Transcribe every line from the top down to the line with "def W(x,y,z): return H@Vector((x,y,z))", both ends included, but not the pictures.
►
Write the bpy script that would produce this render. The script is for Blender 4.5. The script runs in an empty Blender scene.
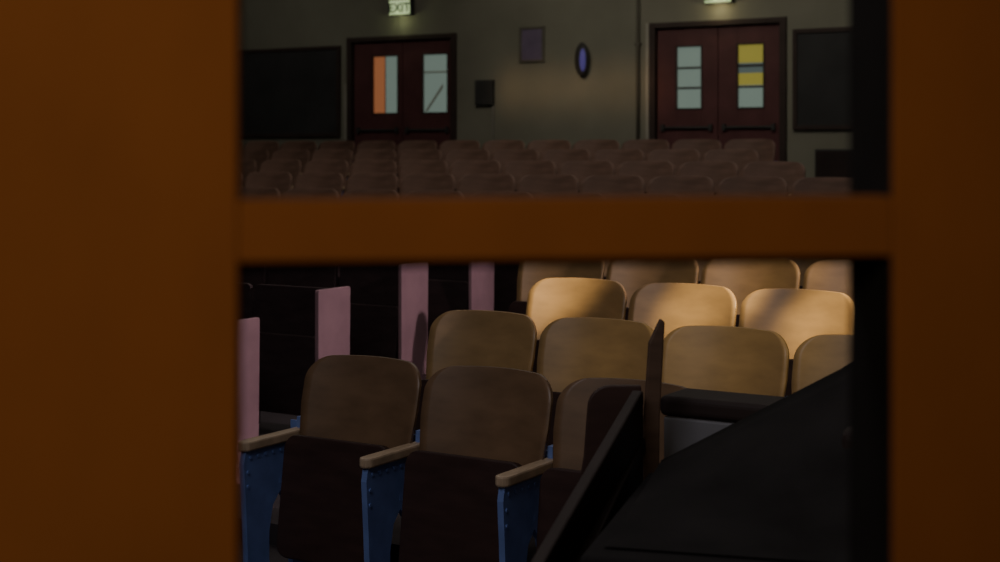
import bpy, bmesh, math, random
from mathutils import Matrix, Vector
random.seed(4)
ANG=math.radians(31.5); CA=math.cos(ANG); SA=math.sin(ANG)
OX,OY=-0.497,5.4
H=Matrix.Translation((OX,OY,0))@Matrix.Rotation(-ANG,4,'Z')   # hall frame: x along the rows, y towards the back
EYE=1.6
C=bpy.context.scene.collection
ROWP=0.86
def W(x,y,z): return H@Vector((x,y,z))

# ---------------------------------------------------------------- materials
def mat(name,base,rough=0.6,var=0.0,scale=6.0,stretch=(1,1,1),spec=0.3,metal=0.0,coat=0.0,emis=None,estr=0,bump=0.0,base2=None):
    m=bpy.data.materials.new(name); m.use_nodes=True
    nt=m.node_tree; b=nt.nodes['Principled BSDF']
    b.inputs['Roughness'].default_value=rough
    b.inputs['Metallic'].default_value=metal
    b.inputs['Specular IOR Level'].default_value=spec
    b.inputs['Coat Weight'].default_value=coat
    b.inputs['Coat Roughness'].default_value=0.3
    tc=nt.nodes.new('ShaderNodeTexCoord'); mp=nt.nodes.new('ShaderNodeMapping')
    mp.inputs['Scale'].default_value=stretch
    nt.links.new(tc.outputs['Object'],mp.inputs['Vector'])
    n=nt.nodes.new('ShaderNodeTexNoise'); n.inputs['Scale'].default_value=scale; n.inputs['Detail'].default_value=6
    nt.links.new(mp.outputs[0],n.inputs['Vector'])
    r=nt.nodes.new('ShaderNodeValToRGB')
    r.color_ramp.elements[0].position=0.3; r.color_ramp.elements[1].position=0.7
    b2=base2 if base2 else tuple(min(1,c*(1+var)) for c in base)
    b1=tuple(c*(1-var) for c in base)
    r.color_ramp.elements[0].color=(*b1,1); r.color_ramp.elements[1].color=(*b2,1)
    nt.links.new(n.outputs['Fac'],r.inputs['Fac'])
    nt.links.new(r.outputs[0],b.inputs['Base Color'])
    if bump:
        bp=nt.nodes.new('ShaderNodeBump'); bp.inputs['Strength'].default_value=bump; bp.inputs['Distance'].default_value=0.01
        nt.links.new(n.outputs['Fac'],bp.inputs['Height']); nt.links.new(bp.outputs[0],b.inputs['Normal'])
    if emis:
        b.inputs['Emission Color'].default_value=(*emis,1); b.inputs['Emission Strength'].default_value=estr
    return m
M={}
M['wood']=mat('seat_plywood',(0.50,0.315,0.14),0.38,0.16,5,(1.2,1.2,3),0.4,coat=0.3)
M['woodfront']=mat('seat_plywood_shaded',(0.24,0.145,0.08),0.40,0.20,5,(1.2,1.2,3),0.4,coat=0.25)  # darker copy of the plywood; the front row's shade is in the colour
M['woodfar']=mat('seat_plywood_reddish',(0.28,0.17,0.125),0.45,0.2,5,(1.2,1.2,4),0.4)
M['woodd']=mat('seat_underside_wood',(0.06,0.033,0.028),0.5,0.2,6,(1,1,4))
M['arm']=mat('armrest_wood',(0.62,0.46,0.30),0.45,0.2,14,(6,1,1),coat=0.2)
M['blue']=mat('blue_painted_iron',(0.20,0.30,0.66),0.5,0.12,12)
M['mauve']=mat('mauve_painted_panel',(0.48,0.29,0.32),0.6,0.15,4)
M['darkback']=mat('dark_walnut_board',(0.065,0.042,0.042),0.55,0.2,7,(1,1,3))
M['orange']=mat('orange_brown_paint',(0.235,0.083,0.022),0.8,0.10,3.5,(2,2,1),0.12,bump=0.05)
M['bead']=mat('black_bead_and_shade',(0.012,0.011,0.011),0.7,0.2,10,spec=0.15)  # also colours the shade strip below the mullion
M['wall']=mat('olive_plaster',(0.27,0.265,0.21),0.9,0.12,1.2,bump=0.1)
M['ceil']=mat('ceiling_plaster',(0.25,0.24,0.2),0.95,0.1,2)
M['floor']=mat('floor_concrete',(0.06,0.05,0.055),0.8,0.25,3)
M['maroon']=mat('maroon_door_paint',(0.13,0.052,0.054),0.5,0.15,4)
M['frame']=mat('dark_door_frame',(0.06,0.042,0.038),0.6,0.15,4)
M['cream']=mat('pale_trim_paint',(0.45,0.43,0.36),0.7,0.1,4)
M['dimtrim']=mat('grey_conduit_paint',(0.30,0.29,0.25),0.7,0.1,4)
M['board']=mat('chalkboard',(0.05,0.05,0.052),0.7,0.2,2)
M['black']=mat('black_laminate',(0.024,0.022,0.022),0.85,0.3,4,spec=0.1)  # base lifted slightly so the colour carries some haze
M['grey']=mat('grey_case_panel',(0.22,0.22,0.24),0.6,0.2,4)
M['lid']=mat('dark_brown_lid',(0.042,0.030,0.028),0.6,0.2,5,spec=0.2)
M['newel']=mat('brown_rail_wood',(0.13,0.08,0.055),0.5,0.2,8,(1,1,4),spec=0.3)
M['purple']=mat('purple_grey_notice',(0.20,0.16,0.25),0.7,0.15,6)
M['box']=mat('dark_box_paint',(0.06,0.06,0.06),0.6,0.15,6)
M['wire']=mat('pipe_paint',(0.16,0.15,0.12),0.7,0.1,6)
def emit(name,c,s):
    return mat(name,tuple(x*0.3 for x in c),0.4,0.05,4,emis=c,estr=s)
M['day']=emit('daylit_glass',(0.55,0.72,0.62),0.20)
M['day2']=emit('daylit_glass_dim',(0.45,0.60,0.58),0.10)
M['oran']=emit('glass_orange_door_beyond',(1.0,0.36,0.15),0.22)
M['yell']=emit('glass_yellow_poster_beyond',(0.85,0.74,0.14),0.22)
M['sign']=emit('lit_sign_face',(0.76,0.95,0.50),0.6)
M['signl']=mat('sign_letters',(0.01,0.04,0.02),0.6,0.1)
M['blueglow']=emit('blue_indicator_lamp',(0.24,0.20,0.72),0.16)

# ---------------------------------------------------------------- mesh helpers
def bbox(bm,x0,x1,y0,y1,z0,z1,mi=0):
    vs=[bm.verts.new(v) for v in [(x0,y0,z0),(x1,y0,z0),(x1,y1,z0),(x0,y1,z0),(x0,y0,z1),(x1,y0,z1),(x1,y1,z1),(x0,y1,z1)]]
    for f in [(0,3,2,1),(4,5,6,7),(0,1,5,4),(1,2,6,5),(2,3,7,6),(3,0,4,7)]:
        fc=bm.faces.new([vs[i] for i in f]); fc.material_index=mi
    return vs
def prism(bm,pts,axis,a,b,mi=0):
    def P(p,c):
        if axis=='x': return (c,p[0],p[1])
        if axis=='y': return (p[0],c,p[1])
        return (p[0],p[1],c)
    A=[bm.verts.new(P(p,a)) for p in pts]; B=[bm.verts.new(P(p,b)) for p in pts]
    n=len(pts)
    fs=[bm.faces.new(A),bm.faces.new(B[::-1])]
    for i in range(n): fs.append(bm.faces.new([A[i],B[i],B[(i+1)%n],A[(i+1)%n]]))
    for f in fs: f.material_index=mi
def finish(bm,name,mats,bevel=0,smooth=False,seg=2):
    bmesh.ops.recalc_face_normals(bm,faces=bm.faces)
    if bevel:
        bmesh.ops.bevel(bm,geom=[e for e in bm.edges if len(e.link_faces)==2 and e.calc_face_angle(0)>0.6],offset=bevel,segments=seg,profile=0.5,affect='EDGES')
    me=bpy.data.meshes.new(name); bm.to_mesh(me); bm.free()
    for m in mats: me.materials.append(M[m])
    if smooth:
        for p in me.polygons: p.use_smooth=True
    return me
def obj(name,me,mw=None,parent=None,label=None,cat=None,group=None,kind=None):
    o=bpy.data.objects.new(name,me); C.objects.link(o)
    if parent is not None: o.parent=parent
    if mw is not None: o.matrix_basis=mw
    if label: o['label']=label
    if cat: o['category']=cat
    if group: o['group']=group
    if kind: o['kind']=kind
    return o
def cyl(bm,p0,p1,r,n=16):
    p0=Vector(p0);p1=Vector(p1); d=p1-p0
    m=Matrix.Translation((p0+p1)/2)@d.to_track_quat('Z','Y').to_matrix().to_4x4()
    bmesh.ops.create_cone(bm,cap_ends=True,segments=n,radius1=r,radius2=r,depth=d.length,matrix=m)

# ---------------------------------------------------------------- setting
def frise(k): return 0.0 if k<=0 else 0.085+0.071*(k-1)
ROWS=[(k*ROWP,frise(k),k) for k in range(0,6)]+[((6+1.5*j)*ROWP,frise(6+1.5*j),6+j) for j in range(5)]
XL,XR=-13.0,4.6
UB=12.06
bm=bmesh.new()
prof=[(-18,-0.2),(-18,0.0)]
pz=0.0
for u,z,k in ROWS[1:]:
    prof+= [(u-0.50,pz),(u-0.50,z)]; pz=z
prof+=[(UB+0.2,pz),(UB+0.2,-0.2)]
prism(bm,prof,'x',XL-4,XR+6)
obj('floor',finish(bm,'floor',['floor']),H,kind='structure')
bm=bmesh.new()
holes=[(-9.245,-7.467),(-4.681,-2.943)]
DT=3.13; FB=frise(12)
xs=[XL,holes[0][0],holes[0][1],holes[1][0],holes[1][1],XR]
for a,b in [(xs[0],xs[1]),(xs[2],xs[3]),(xs[4],xs[5])]:
    bbox(bm,a,b,UB,UB+0.2,FB,6.0)
for a,b in holes: bbox(bm,a,b,UB,UB+0.2,DT,6.0)
obj('wall_back',finish(bm,'wall_back',['wall']),H,kind='structure')
bm=bmesh.new(); bbox(bm,XL-0.2,XL,-17,UB,0,6.0)
obj('wall_left',finish(bm,'wall_left',['wall']),H,kind='structure')
bm=bmesh.new(); bbox(bm,XR,XR+0.2,-3.0,UB,0,6.0)
obj('wall_right',finish(bm,'wall_right',['wall']),H,kind='structure')
bm=bmesh.new(); bbox(bm,XL-0.2,XR+6,-18,UB+0.2,6.0,6.2)
obj('ceiling',finish(bm,'ceiling',['ceil']),H,kind='structure')

# near door with the window opening we look through (local x along the door, y through it, z up)
dA=Vector((-0.2183,1.25,0)); dB=Vector((0.3485,1.33,0))
dd=(dB-dA); OW=dd.length; ang=math.atan2(dd.y,dd.x)
DM=Matrix.Translation(dA)@Matrix.Rotation(ang,4,'Z')
dl,dr=-0.30,OW+0.14
zb,zt=0.95,1.95; m0,m1=EYE-0.0942,EYE-0.0410
bm=bmesh.new()
bbox(bm,dl,0,0,0.045,0.01,2.08); bbox(bm,OW,dr,0,0.045,0.01,2.08)
bbox(bm,0,OW,0,0.045,0.01,zb); bbox(bm,0,OW,0,0.045,zt,2.08); bbox(bm,0,OW,0,0.045,m0,m1)
door=obj('door_1',finish(bm,'door_1',['orange'],0.0025),DM,kind='structure')
bm=bmesh.new()
y0,y1=0.0465,0.105
bbox(bm,-0.03,0.0,y0,y1,zb,zt); bbox(bm,OW,OW+0.03,y0,y1,zb,zt)
bbox(bm,0,OW,y0,y1,m0-0.009,m1-0.001); bbox(bm,0,OW,y0,y1,zb-.03,zb); bbox(bm,0,OW,y0,y1,zt,zt+.03)  # black edge below the mullion is added to draw its shadow
bbox(bm,OW-0.001,OW+0.0005,0.003,y0,zb,zt)
I4=Matrix.Identity(4)
obj('bead_and_shade_strip',finish(bm,'bead_and_shade_strip',['bead']),I4,door,label='black glazing bead around the openings, with added shade strip under the mullion')
bm=bmesh.new()
bbox(bm,-22,dl-0.005,-0.05,0.12,0,6); bbox(bm,dr+0.005,9,-0.05,0.12,0,6); bbox(bm,dl-0.005,dr+0.005,-0.05,0.12,2.085,6)
obj('wall_front',finish(bm,'wall_front',['wall']),DM,kind='structure')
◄
**Correct output:**
Write the bpy script that would produce this render. The script is for Blender 4.5. The script runs in an empty Blender scene.
import bpy, bmesh, math, random
from mathutils import Matrix, Vector
random.seed(4)
ANG=math.radians(31.5); CA=math.cos(ANG); SA=math.sin(ANG)
OX,OY=-0.497,5.4
H=Matrix.Translation((OX,OY,0))@Matrix.Rotation(-ANG,4,'Z')   # hall frame: x along the rows, y towards the back
EYE=1.6
C=bpy.context.scene.collection
ROWP=0.86
def W(x,y,z): return H@Vector((x,y,z))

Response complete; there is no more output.